Customisation is this awareness in action. Some investors are now taking a look at their portfolios and deciding where they really want to go and over what period of time. They are starting to break down their alternative portfolios into the component parts: equity-based strategies; fixed income-based strategies; and the truly uncorrelated strategies, such as commodities and other real assets, have become the alternative 'bucket’.

This has been discussed at length over the last 10 years, but it seems that the correlations of 2008 and 2009 have now made this a real issue rather than a hedge fund marketing story.

Indeed, K2 Advisers – sub-adviser to the Dexion Equity Alternative fund – has revisited this paradigm shift. In its April investor letter, K2 likens this shift to "an advance in technology", such as Johann Gutenberg’s invention of the movable type printing press.

Hedge funds are now being seen as the advanced money-management tool they always were. In fact, such is the demand for pure-play products that Dexion Equity with K2 have re-jigged the fund’s mandate to be a concentrated US equity fund for just this reason (page 32).

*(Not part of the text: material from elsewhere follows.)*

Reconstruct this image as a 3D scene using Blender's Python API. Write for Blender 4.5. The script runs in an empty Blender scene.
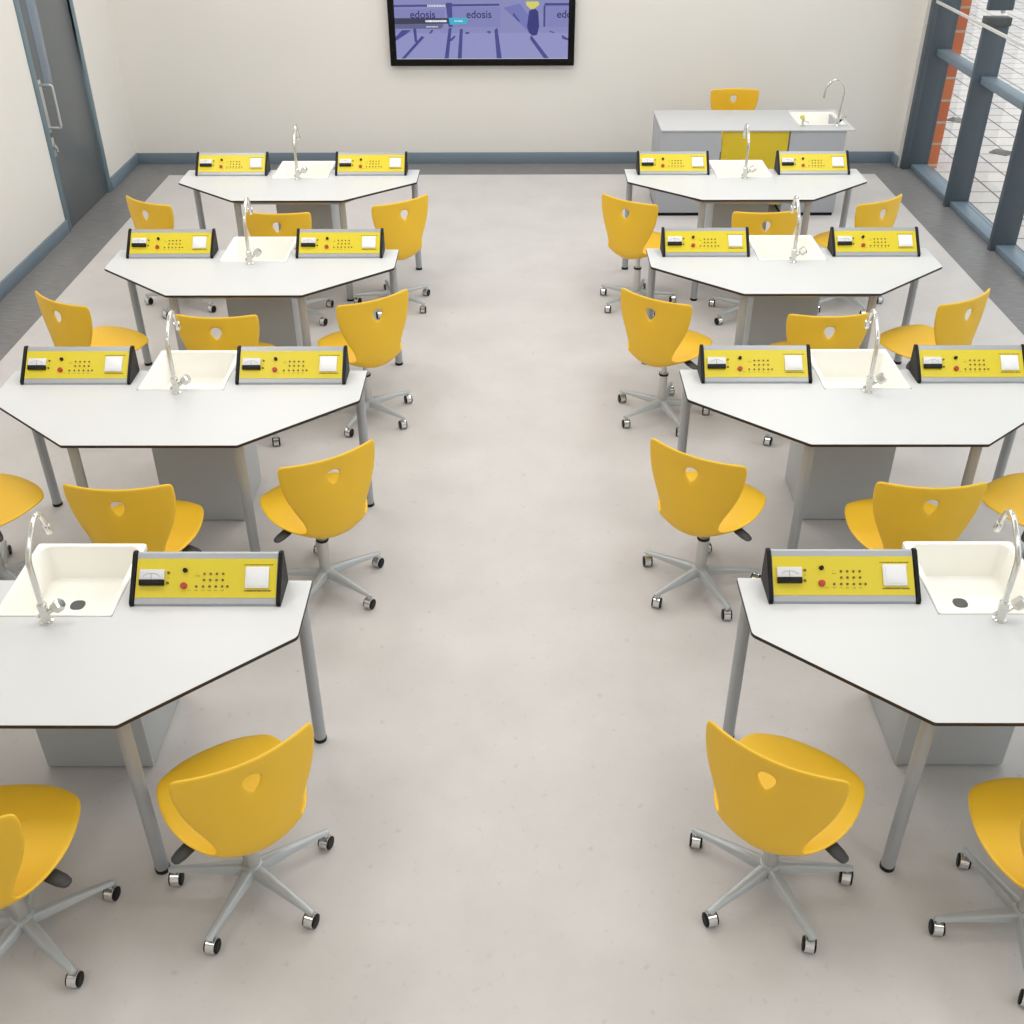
import bpy, bmesh, math, random
from mathutils import Vector, Matrix
random.seed(7)
SC = bpy.context.scene
COL = SC.collection
PI = math.pi
R = math.radians

# ------------------------------------------------------------------ materials
def lin(c):
    return tuple(((v/255.0)/12.92 if v/255.0 <= 0.04045 else ((v/255.0+0.055)/1.055)**2.4) for v in c)

def mat(name, rgb, rough=0.5, metal=0.0, spec=0.5, emit=None, estr=1.0, noise=None, coat=0.0):
    m = bpy.data.materials.new(name); m.use_nodes = True
    nt = m.node_tree; b = nt.nodes['Principled BSDF']
    col = lin(rgb) + (1,)
    b.inputs['Base Color'].default_value = col
    b.inputs['Roughness'].default_value = rough
    b.inputs['Metallic'].default_value = metal
    b.inputs['Specular IOR Level'].default_value = spec
    b.inputs['Coat Weight'].default_value = coat
    if emit is not None:
        b.inputs['Emission Color'].default_value = lin(emit) + (1,)
        b.inputs['Emission Strength'].default_value = estr
    if noise:
        scale, amt, rgb2 = noise
        tc = nt.nodes.new('ShaderNodeTexCoord'); n = nt.nodes.new('ShaderNodeTexNoise')
        n.inputs['Scale'].default_value = scale; n.inputs['Detail'].default_value = 4
        mx = nt.nodes.new('ShaderNodeMix'); mx.data_type = 'RGBA'
        mr = nt.nodes.new('ShaderNodeMapRange'); mr.inputs[1].default_value = .35; mr.inputs[2].default_value = .65
        mr.inputs[3].default_value = 0; mr.inputs[4].default_value = amt
        nt.links.new(tc.outputs['Object'], n.inputs['Vector'])
        nt.links.new(n.outputs['Fac'], mr.inputs[0]); nt.links.new(mr.outputs[0], mx.inputs['Factor'])
        mx.inputs['A'].default_value = col; mx.inputs['B'].default_value = lin(rgb2) + (1,)
        nt.links.new(mx.outputs['Result'], b.inputs['Base Color'])
    return m

M = {}
M['wall'] = mat('wall_paint', (227,224,218), .85, spec=.2, noise=(1.3,.6,(230,227,222)))
M['ceiling'] = mat('ceiling_white', (240,240,238), .9, spec=.1)
M['skirting'] = mat('blue_grey_paint', (116,132,145), .45)
M['frame_paint'] = mat('slate_frame_paint', (76,86,95), .42)
M['door_leaf'] = mat('door_laminate', (98,103,106), .36)
M['door_frame'] = mat('door_frame_paint', (104,124,134), .4)
M['vision'] = mat('vision_glass', (112,126,142), .08)
M['steel'] = mat('brushed_steel', (205,205,203), .32, metal=.75)
M['chrome'] = mat('chrome', (225,226,226), .1, metal=1)
M['tap_metal'] = mat('polished_tap', (222,221,216), .16, metal=.85)
M['silver'] = mat('silver_paint', (184,189,192), .38, metal=.25, noise=(6,.5,(176,182,186)))
M['leg_silver'] = mat('leg_silver_paint', (170,174,178), .4, metal=.2, noise=(5,.4,(165,169,173)))
M['cabinet'] = mat('cabinet_grey', (186,189,190), .5, noise=(2,.4,(180,183,186)))
M['desk_grey'] = mat('desk_grey', (170,173,178), .5, noise=(2,.4,(166,169,174)))
M['desk_top'] = mat('desk_top_laminate', (198,199,201), .4, noise=(2,.4,(195,196,198)))
M['laminate'] = mat('white_laminate', (212,213,213), .34, noise=(3,.4,(210,211,211)))
M['core'] = mat('black_compact_core', (42,33,30), .5)
M['ceramic'] = mat('ivory_ceramic', (250,248,240), .22, noise=(2,.4,(248,246,238)))
M['drain'] = mat('drain_dark', (74,76,76), .4)
M['black'] = mat('black_plastic', (9,9,10), .5, spec=.3, noise=(20,.4,(12,12,13)))
M['lever'] = mat('dark_lever_plastic', (52,52,52), .5)
M['yellow'] = mat('chair_yellow_plastic', (239,192,46), .45, noise=(5,.4,(236,188,44)))
M['panel_yellow'] = mat('panel_yellow', (221,201,34), .38, noise=(8,.3,(218,198,34)))
M['desk_yellow'] = mat('desk_yellow', (208,182,34), .5, noise=(2,.3,(205,179,34)))
M['alu'] = mat('anodised_aluminium', (168,171,175), .38, metal=.35)
M['meter'] = mat('meter_face', (222,222,224), .3)
M['meter_line'] = mat('meter_line', (110,110,115), .5)
M['terminal'] = mat('terminal_brown', (112,86,24), .4)
M['red'] = mat('red_button', (176,46,32), .35)
M['white'] = mat('white_socket', (238,238,240), .35)
M['ink'] = mat('ink_marks', (104,88,24), .6)
M['tvblack'] = mat('tv_black', (5,5,6), .55, spec=.2)
M['gas_yellow'] = mat('gas_knob', (222,214,70), .4)
M['bracket'] = mat('dark_bracket', (72,76,76), .5)
M['railwhite'] = mat('rail_white', (214,214,212), .5)

def floor_mat(name, a, b, scale, stretch=(1,1,1), rough=.42, speck=None):
    m = bpy.data.materials.new(name); m.use_nodes = True; nt = m.node_tree; L = nt.links
    bs = nt.nodes['Principled BSDF']; bs.inputs['Roughness'].default_value = rough
    bs.inputs['Specular IOR Level'].default_value = .35
    tc = nt.nodes.new('ShaderNodeTexCoord'); mp = nt.nodes.new('ShaderNodeMapping')
    mp.inputs['Scale'].default_value = stretch
    L.new(tc.outputs['Object'], mp.inputs['Vector'])
    n1 = nt.nodes.new('ShaderNodeTexNoise'); n1.inputs['Scale'].default_value = scale; n1.inputs['Detail'].default_value = 6
    n1.inputs['Roughness'].default_value = .65
    L.new(mp.outputs[0], n1.inputs['Vector'])
    mr = nt.nodes.new('ShaderNodeMapRange'); mr.inputs[1].default_value = .3; mr.inputs[2].default_value = .7
    L.new(n1.outputs['Fac'], mr.inputs[0])
    mx = nt.nodes.new('ShaderNodeMix'); mx.data_type = 'RGBA'
    mx.inputs['A'].default_value = lin(a)+(1,); mx.inputs['B'].default_value = lin(b)+(1,)
    L.new(mr.outputs[0], mx.inputs['Factor'])
    out = mx.outputs['Result']
    if speck:
        n2 = nt.nodes.new('ShaderNodeTexNoise'); n2.inputs['Scale'].default_value = 26; n2.inputs['Detail'].default_value = 3
        L.new(tc.outputs['Object'], n2.inputs['Vector'])
        m2 = nt.nodes.new('ShaderNodeMapRange'); m2.inputs[1].default_value = .64; m2.inputs[2].default_value = .76
        m2.inputs[3].default_value = 0; m2.inputs[4].default_value = .5
        L.new(n2.outputs['Fac'], m2.inputs[0])
        mx2 = nt.nodes.new('ShaderNodeMix'); mx2.data_type = 'RGBA'
        mx2.inputs['B'].default_value = lin(speck)+(1,)
        L.new(m2.outputs[0], mx2.inputs['Factor']); L.new(out, mx2.inputs['A']); out = mx2.outputs['Result']
    L.new(out, bs.inputs['Base Color'])
    return m
M['floor_light'] = floor_mat('light_vinyl', (198,194,192), (207,203,201), 2.6, speck=(178,172,169))
M['floor_dark'] = floor_mat('dark_streaked_vinyl', (108,107,108), (138,137,137), 9, (1.0,7,1), .45)

def paving_mat():
    m = bpy.data.materials.new('paving_slabs'); m.use_nodes = True; nt = m.node_tree; L = nt.links
    bs = nt.nodes['Principled BSDF']; bs.inputs['Roughness'].default_value = .7
    tc = nt.nodes.new('ShaderNodeTexCoord'); mp = nt.nodes.new('ShaderNodeMapping')
    mp.inputs['Location'].default_value = (-4.42+.006, -9.455+.006, 0)
    L.new(tc.outputs['Object'], mp.inputs['Vector'])
    br = nt.nodes.new('ShaderNodeTexBrick'); br.offset = 0; br.squash = 1
    br.inputs['Scale'].default_value = 1; br.inputs['Brick Width'].default_value = .3125; br.inputs['Row Height'].default_value = .315
    br.inputs['Mortar Size'].default_value = .0105; br.inputs['Mortar Smooth'].default_value = .1; br.inputs['Bias'].default_value = 0
    br.inputs['Color1'].default_value = lin((233,223,218))+(1,); br.inputs['Color2'].default_value = lin((222,214,210))+(1,)
    br.inputs['Mortar'].default_value = lin((118,107,101))+(1,)
    L.new(mp.outputs[0], br.inputs['Vector']); L.new(br.outputs['Color'], bs.inputs['Base Color'])
    return m
M['paving'] = paving_mat()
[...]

Hedge fund assets are growing again, but the reason hordes of investors have not stampeded into hedge funds to boost their actively managed equity allocations is down to looking at this industry through old glasses.

They argue that the performance of the hedge fund industry, which is only up 1.74% for the year to date according to the HedgeFund Intelligence Composite, is the reason they are stalling. While I am not advocating the acceptance of lacklustre performance of any kind, what if the expectation hurdle needs to be reset in this new Aquarian age?

Prior to the crisis, investors were sold and expected 10%-plus returns a year from hedge funds – and this belief in outsized returns is why more investors bought hedge funds. Despite the "disappointing returns", this view of hedge funds as the performance Holy Grail still prevails in the minds of the misinformed. So no wonder investors are disappointed.

With most end-investors and their consultants managing future liabilities based on assumptions, one has to hope that the assumptions are correct. But, as everyone knows, "to assume is to make an ass of u and me".

So what if the real return is, for example, half of what pension funds are assuming in this near-zero interest rate environment? Compared with the returns of Japanese pensions after two decades of a similar environment, year-to-date hedge fund returns of 1.74% are maybe not looking too bad after all.